### PROBLEM TO SOLVE
Keep to the lines between the one holding "were 1600x1200 pixels." and the one holding "PI = math.pi;", inclusive, and write them out exactly.

··· MATERIAL ···

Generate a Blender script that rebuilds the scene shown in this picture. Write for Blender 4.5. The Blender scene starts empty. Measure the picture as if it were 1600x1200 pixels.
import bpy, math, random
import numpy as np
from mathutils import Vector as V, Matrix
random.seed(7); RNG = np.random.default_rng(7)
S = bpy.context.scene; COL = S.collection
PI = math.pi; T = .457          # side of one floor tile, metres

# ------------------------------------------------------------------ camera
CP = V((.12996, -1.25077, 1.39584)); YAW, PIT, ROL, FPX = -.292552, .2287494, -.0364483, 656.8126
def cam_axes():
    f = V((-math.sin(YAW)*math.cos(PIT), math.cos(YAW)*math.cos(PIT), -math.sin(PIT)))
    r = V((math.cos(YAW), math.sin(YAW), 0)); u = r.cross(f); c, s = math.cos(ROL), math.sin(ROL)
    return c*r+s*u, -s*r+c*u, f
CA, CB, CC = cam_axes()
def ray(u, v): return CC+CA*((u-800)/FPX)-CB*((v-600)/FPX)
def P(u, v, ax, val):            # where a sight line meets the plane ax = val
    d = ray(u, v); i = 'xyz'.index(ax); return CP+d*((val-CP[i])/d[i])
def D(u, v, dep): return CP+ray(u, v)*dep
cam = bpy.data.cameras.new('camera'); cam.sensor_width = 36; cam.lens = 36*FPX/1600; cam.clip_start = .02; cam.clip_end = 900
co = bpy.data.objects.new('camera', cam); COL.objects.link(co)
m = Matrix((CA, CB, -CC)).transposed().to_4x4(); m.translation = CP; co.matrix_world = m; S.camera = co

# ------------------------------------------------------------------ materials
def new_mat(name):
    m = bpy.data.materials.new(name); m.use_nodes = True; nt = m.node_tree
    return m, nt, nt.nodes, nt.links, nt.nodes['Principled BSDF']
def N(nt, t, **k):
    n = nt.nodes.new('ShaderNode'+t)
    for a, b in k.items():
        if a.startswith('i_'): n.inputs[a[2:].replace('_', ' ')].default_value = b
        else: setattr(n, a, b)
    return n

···
··· MATERIAL ···

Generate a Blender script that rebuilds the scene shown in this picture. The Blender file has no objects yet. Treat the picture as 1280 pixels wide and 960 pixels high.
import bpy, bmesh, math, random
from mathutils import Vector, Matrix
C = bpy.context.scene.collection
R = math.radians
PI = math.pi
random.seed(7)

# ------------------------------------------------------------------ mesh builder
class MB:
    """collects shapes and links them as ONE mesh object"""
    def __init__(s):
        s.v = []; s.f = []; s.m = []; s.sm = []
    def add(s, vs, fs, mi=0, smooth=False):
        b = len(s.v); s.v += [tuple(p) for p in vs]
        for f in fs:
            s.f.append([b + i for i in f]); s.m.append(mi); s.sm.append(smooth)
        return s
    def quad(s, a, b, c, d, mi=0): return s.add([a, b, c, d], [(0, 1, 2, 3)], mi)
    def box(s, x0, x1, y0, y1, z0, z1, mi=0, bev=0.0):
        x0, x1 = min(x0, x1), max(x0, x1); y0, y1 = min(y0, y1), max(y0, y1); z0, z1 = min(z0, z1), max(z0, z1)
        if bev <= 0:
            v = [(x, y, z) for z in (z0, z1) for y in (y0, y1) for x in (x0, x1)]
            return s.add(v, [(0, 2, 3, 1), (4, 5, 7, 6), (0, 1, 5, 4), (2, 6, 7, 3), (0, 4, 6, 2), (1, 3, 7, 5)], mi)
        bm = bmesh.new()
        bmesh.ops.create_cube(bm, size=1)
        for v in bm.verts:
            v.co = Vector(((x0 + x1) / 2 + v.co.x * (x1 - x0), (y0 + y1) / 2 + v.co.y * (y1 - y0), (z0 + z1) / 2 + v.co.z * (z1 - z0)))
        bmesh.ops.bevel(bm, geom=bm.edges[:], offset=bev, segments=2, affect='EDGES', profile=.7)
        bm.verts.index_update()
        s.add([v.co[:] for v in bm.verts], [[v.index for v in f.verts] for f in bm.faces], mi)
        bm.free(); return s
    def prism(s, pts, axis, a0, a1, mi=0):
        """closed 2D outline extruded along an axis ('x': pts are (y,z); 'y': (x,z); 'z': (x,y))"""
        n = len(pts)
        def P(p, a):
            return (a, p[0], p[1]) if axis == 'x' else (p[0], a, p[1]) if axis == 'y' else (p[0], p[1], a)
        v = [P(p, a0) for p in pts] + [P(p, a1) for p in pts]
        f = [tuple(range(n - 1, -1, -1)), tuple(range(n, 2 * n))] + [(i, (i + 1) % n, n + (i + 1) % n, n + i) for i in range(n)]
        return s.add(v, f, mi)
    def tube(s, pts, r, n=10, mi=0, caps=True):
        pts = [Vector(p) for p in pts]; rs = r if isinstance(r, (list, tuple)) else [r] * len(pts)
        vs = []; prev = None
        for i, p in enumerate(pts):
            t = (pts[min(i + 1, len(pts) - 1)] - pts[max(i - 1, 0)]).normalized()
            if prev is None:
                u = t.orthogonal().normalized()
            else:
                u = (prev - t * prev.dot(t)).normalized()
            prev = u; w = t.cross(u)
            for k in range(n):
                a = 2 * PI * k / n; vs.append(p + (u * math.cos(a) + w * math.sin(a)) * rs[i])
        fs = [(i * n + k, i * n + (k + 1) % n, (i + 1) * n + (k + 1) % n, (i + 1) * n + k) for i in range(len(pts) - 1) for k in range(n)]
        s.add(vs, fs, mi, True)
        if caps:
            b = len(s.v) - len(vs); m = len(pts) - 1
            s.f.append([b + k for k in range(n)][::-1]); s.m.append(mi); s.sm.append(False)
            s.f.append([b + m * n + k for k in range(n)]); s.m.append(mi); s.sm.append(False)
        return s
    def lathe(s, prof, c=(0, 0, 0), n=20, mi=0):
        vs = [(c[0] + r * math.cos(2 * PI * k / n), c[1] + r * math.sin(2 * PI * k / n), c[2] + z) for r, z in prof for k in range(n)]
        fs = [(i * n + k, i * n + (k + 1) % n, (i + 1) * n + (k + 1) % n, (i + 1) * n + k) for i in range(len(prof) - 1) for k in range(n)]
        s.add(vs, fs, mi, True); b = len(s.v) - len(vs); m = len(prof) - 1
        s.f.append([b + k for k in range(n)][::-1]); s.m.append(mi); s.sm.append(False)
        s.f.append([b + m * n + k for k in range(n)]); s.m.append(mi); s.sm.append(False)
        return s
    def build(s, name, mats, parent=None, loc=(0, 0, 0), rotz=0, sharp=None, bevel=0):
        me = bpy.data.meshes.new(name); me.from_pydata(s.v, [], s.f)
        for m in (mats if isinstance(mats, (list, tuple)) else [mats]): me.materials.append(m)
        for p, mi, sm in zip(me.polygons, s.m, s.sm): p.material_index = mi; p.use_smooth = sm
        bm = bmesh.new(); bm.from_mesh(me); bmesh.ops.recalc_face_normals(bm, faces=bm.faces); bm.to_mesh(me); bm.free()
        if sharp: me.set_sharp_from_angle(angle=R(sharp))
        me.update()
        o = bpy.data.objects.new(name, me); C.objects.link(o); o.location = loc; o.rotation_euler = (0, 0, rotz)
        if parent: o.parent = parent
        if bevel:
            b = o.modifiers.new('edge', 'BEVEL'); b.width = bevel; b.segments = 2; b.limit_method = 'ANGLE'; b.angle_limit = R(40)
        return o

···
··· MATERIAL ···

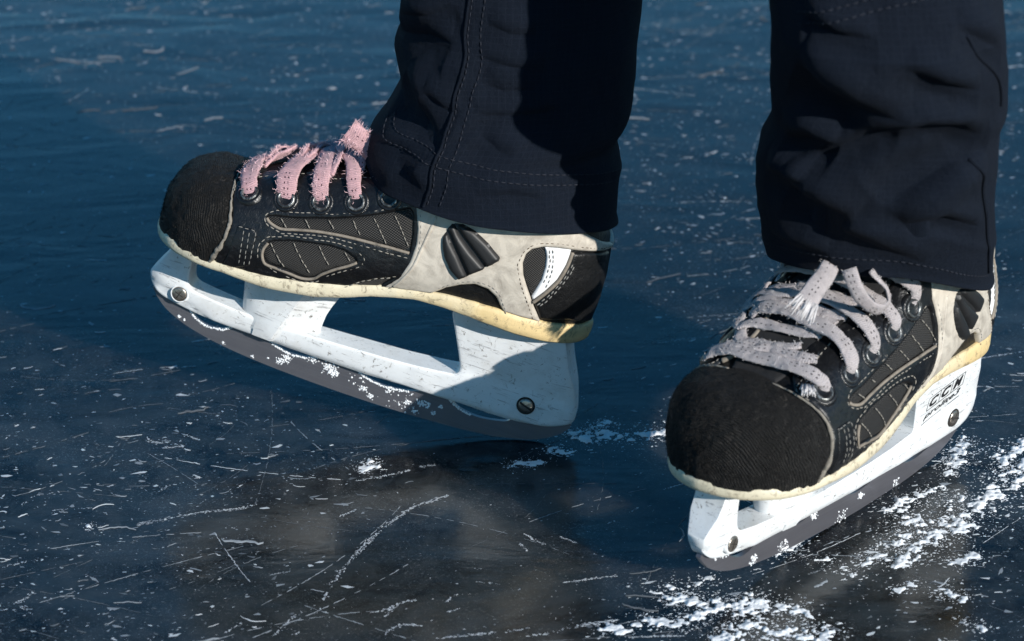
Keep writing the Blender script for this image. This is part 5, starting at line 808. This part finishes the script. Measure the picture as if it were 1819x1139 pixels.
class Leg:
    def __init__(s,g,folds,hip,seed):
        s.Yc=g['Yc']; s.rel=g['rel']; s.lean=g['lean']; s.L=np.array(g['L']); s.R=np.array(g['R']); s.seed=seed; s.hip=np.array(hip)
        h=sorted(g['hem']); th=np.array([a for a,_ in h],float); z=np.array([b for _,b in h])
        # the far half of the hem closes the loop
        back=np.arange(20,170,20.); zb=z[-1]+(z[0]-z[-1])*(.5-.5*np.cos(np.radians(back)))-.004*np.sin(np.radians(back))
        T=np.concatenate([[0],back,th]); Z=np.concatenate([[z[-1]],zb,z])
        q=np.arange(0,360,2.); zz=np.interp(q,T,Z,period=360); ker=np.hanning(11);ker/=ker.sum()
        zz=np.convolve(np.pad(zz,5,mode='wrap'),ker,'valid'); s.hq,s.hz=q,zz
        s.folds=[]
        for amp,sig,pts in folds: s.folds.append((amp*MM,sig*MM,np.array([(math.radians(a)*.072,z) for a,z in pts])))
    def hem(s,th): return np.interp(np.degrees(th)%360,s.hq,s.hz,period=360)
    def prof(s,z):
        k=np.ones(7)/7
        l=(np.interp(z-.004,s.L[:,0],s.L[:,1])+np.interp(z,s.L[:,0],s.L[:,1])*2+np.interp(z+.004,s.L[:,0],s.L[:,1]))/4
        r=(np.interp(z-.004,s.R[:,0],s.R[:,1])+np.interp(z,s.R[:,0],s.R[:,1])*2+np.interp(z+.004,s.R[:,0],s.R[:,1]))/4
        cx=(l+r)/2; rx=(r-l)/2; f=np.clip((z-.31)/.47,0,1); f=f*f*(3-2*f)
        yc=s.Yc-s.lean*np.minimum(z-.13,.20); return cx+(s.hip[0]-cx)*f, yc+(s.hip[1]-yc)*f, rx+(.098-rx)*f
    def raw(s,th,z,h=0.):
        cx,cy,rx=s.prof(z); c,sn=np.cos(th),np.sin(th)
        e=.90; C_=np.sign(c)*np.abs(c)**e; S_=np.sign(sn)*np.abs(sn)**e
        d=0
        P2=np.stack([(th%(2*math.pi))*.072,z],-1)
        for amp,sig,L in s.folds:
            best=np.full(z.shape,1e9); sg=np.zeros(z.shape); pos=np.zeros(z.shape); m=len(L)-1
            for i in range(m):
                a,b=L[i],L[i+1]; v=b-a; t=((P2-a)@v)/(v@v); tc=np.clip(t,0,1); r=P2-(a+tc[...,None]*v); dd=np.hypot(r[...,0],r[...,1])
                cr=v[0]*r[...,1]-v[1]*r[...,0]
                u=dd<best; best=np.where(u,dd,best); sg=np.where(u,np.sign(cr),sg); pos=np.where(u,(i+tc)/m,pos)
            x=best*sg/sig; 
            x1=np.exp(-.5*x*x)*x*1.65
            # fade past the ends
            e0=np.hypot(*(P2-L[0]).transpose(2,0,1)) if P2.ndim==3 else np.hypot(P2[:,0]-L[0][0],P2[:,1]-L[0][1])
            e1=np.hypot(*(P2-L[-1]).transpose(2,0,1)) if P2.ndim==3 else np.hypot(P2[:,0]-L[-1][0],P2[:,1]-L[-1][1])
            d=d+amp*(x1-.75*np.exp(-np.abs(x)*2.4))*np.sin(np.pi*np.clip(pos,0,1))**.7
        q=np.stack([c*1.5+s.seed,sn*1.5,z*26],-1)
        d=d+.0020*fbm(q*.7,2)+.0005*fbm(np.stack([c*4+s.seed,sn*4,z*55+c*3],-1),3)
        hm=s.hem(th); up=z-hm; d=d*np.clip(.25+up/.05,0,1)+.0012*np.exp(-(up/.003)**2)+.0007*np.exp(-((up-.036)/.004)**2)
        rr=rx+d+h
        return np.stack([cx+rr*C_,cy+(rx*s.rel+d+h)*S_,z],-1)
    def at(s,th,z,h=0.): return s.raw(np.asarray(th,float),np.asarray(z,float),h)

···

### COMPLETED TASK
Generate a Blender script that rebuilds the scene shown in this picture. Write for Blender 4.5. The Blender scene starts empty. Measure the picture as if it were 1600x1200 pixels.
import bpy, math, random
import numpy as np
from mathutils import Vector as V, Matrix
random.seed(7); RNG = np.random.default_rng(7)
S = bpy.context.scene; COL = S.collection
PI = math.pi; T = .457          # side of one floor tile, metres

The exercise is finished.